O resultado disso foi uma recessão horrorosa e uma recuperação demorada. Desta vez, porém, embora a recessão em termos do produto interno bruto não seja tão acentuada, ela tem se mostrado mais persistente.
Por que a Finlândia não está conseguindo se recuperar desta vez? A dívida não é problema; os custos dos empréstimos no país são bem baixos.
A questão é a camisa de força do euro. Em 1990, o país podia desvalorizar a moeda, e o fez, conseguindo com isso um ganho rápido de competitividade. Agora, entretanto, não há uma maneira rápida de se ajustar aos choques adversos.
Isso não deveria ser nenhuma surpresa — está lá no âmago do argumento clássico de Milton Friedman para taxas de câmbio flexíveis e, por sua vez, para o impasse que se observa no centro da teoria da área cambial ótima. O problema da Finlândia aponta para aquilo que todo o mundo esperava que desse errado com o euro.

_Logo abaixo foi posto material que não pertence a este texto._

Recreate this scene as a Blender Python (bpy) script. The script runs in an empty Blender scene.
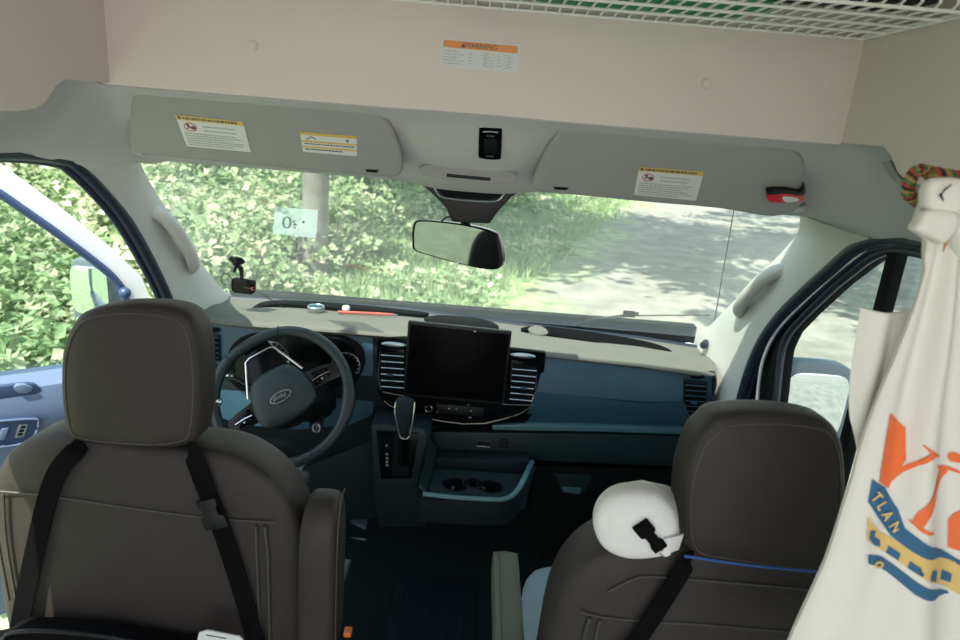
import bpy, bmesh, math, random
from math import sin, cos, pi, radians as R, sqrt
from mathutils import Vector, Matrix
random.seed(7)
C = bpy.context.scene.collection
V = Vector

# ------------------------------------------------------------------ camera
CAM = V((0.025, -1.03, 1.6)); YAW, PITCH, ROLL, F = R(.84), R(-16.44), R(4.69), 662.5
cf = V((sin(YAW)*cos(PITCH), cos(YAW)*cos(PITCH), sin(PITCH)))
_r0 = V((cos(YAW), -sin(YAW), 0)); _u0 = _r0.cross(cf)
cr = cos(ROLL)*_r0 + sin(ROLL)*_u0
cu = -sin(ROLL)*_r0 + cos(ROLL)*_u0
cam_d = bpy.data.cameras.new('camera'); cam = bpy.data.objects.new('camera', cam_d); C.objects.link(cam)
cam.matrix_world = Matrix(((cr.x, cu.x, -cf.x, CAM.x), (cr.y, cu.y, -cf.y, CAM.y), (cr.z, cu.z, -cf.z, CAM.z), (0, 0, 0, 1)))
cam_d.sensor_width = 36; cam_d.lens = 36*F/960; cam_d.clip_start = .02; cam_d.clip_end = 500
cam_d.dof.use_dof = True; cam_d.dof.focus_distance = 1.55; cam_d.dof.aperture_fstop = 5.0
bpy.context.scene.camera = cam

def ray(px, py): return cf + cr*((px-480)/F) - cu*((py-320)/F)
def at(px, py, X=None, Y=None, Z=None):
    """measured point of the photograph on the real plane X=, Y= or Z= of the van"""
    d = ray(px, py)
    t = (X-CAM.x)/d.x if X is not None else (Y-CAM.y)/d.y if Y is not None else (Z-CAM.z)/d.z
    return CAM + d*t
def atp(px, py, p0, n):
    d = ray(px, py)
    return CAM + d*((V(p0)-CAM).dot(V(n))/d.dot(V(n)))

# ------------------------------------------------------------------ materials
def M(name, rgb, rough=.5, metal=0, var=.08, vscale=12, bump=0, bscale=300, spec=.5, coat=0, trans=0):
    m = bpy.data.materials.new(name); m.use_nodes = True
    nt = m.node_tree; N = nt.nodes; L = nt.links
    p = N['Principled BSDF']
    p.inputs['Roughness'].default_value = rough; p.inputs['Metallic'].default_value = metal
    p.inputs['Specular IOR Level'].default_value = spec; p.inputs['Coat Weight'].default_value = coat
    tc = N.new('ShaderNodeTexCoord')
    nz = N.new('ShaderNodeTexNoise'); nz.inputs['Scale'].default_value = vscale; nz.inputs['Detail'].default_value = 4
    L.new(tc.outputs['Object'], nz.inputs['Vector'])
    mx = N.new('ShaderNodeMix'); mx.data_type = 'RGBA'
    mx.inputs['A'].default_value = (*[c*(1-var) for c in rgb], 1)
    mx.inputs['B'].default_value = (*[min(1, c*(1+var)) for c in rgb], 1)
    L.new(nz.outputs['Fac'], mx.inputs['Factor']); L.new(mx.outputs['Result'], p.inputs['Base Color'])
    if bump:
        n2 = N.new('ShaderNodeTexNoise'); n2.inputs['Scale'].default_value = bscale; n2.inputs['Detail'].default_value = 3
        L.new(tc.outputs['Object'], n2.inputs['Vector'])
        b = N.new('ShaderNodeBump'); b.inputs['Strength'].default_value = bump; b.inputs['Distance'].default_value = .002
        L.new(n2.outputs['Fac'], b.inputs['Height']); L.new(b.outputs['Normal'], p.inputs['Normal'])
    if trans:
        tr = N.new('ShaderNodeBsdfTranslucent'); L.new(mx.outputs['Result'], tr.inputs['Color'])
        ms = N.new('ShaderNodeMixShader'); ms.inputs['Fac'].default_value = trans
        L.new(p.outputs[0], ms.inputs[1]); L.new(tr.outputs[0], ms.inputs[2])
        L.new(ms.outputs[0], N['Material Output'].inputs['Surface'])
    return m

def glass_mat(name, tint, refl=.02, rough=0):
    m = bpy.data.materials.new(name); m.use_nodes = True
    N = m.node_tree.nodes; L = m.node_tree.links; N.remove(N['Principled BSDF'])
    t = N.new('ShaderNodeBsdfTransparent'); t.inputs['Color'].default_value = (*tint, 1)
    g = N.new('ShaderNodeBsdfGlossy'); g.inputs['Roughness'].default_value = rough
    f = N.new('ShaderNodeLayerWeight'); f.inputs['Blend'].default_value = .5
    pw_ = N.new('ShaderNodeMath'); pw_.operation = 'POWER'; L.new(f.outputs['Facing'], pw_.inputs[0]); pw_.inputs[1].default_value = 4
    sc_ = N.new('ShaderNodeMath'); sc_.operation = 'MULTIPLY_ADD'; L.new(pw_.outputs[0], sc_.inputs[0]); sc_.inputs[1].default_value = .45; sc_.inputs[2].default_value = refl
    ms = N.new('ShaderNodeMixShader'); L.new(sc_.outputs[0], ms.inputs['Fac'])
    L.new(t.outputs[0], ms.inputs[1]); L.new(g.outputs[0], ms.inputs[2])
    L.new(ms.outputs[0], N['Material Output'].inputs['Surface'])
    return m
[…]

Já o problema da Grécia constitui um nível de sofrimento a mais, e que ninguém previu. Mas é importante entender que mesmo países que não contrataram grandes volumes de empréstimos não tiveram influxos significativos de capital e, basicamente, não fizeram nada de errado pelos critérios oficiais, e mesmo assim estão sendo altamente penalizados.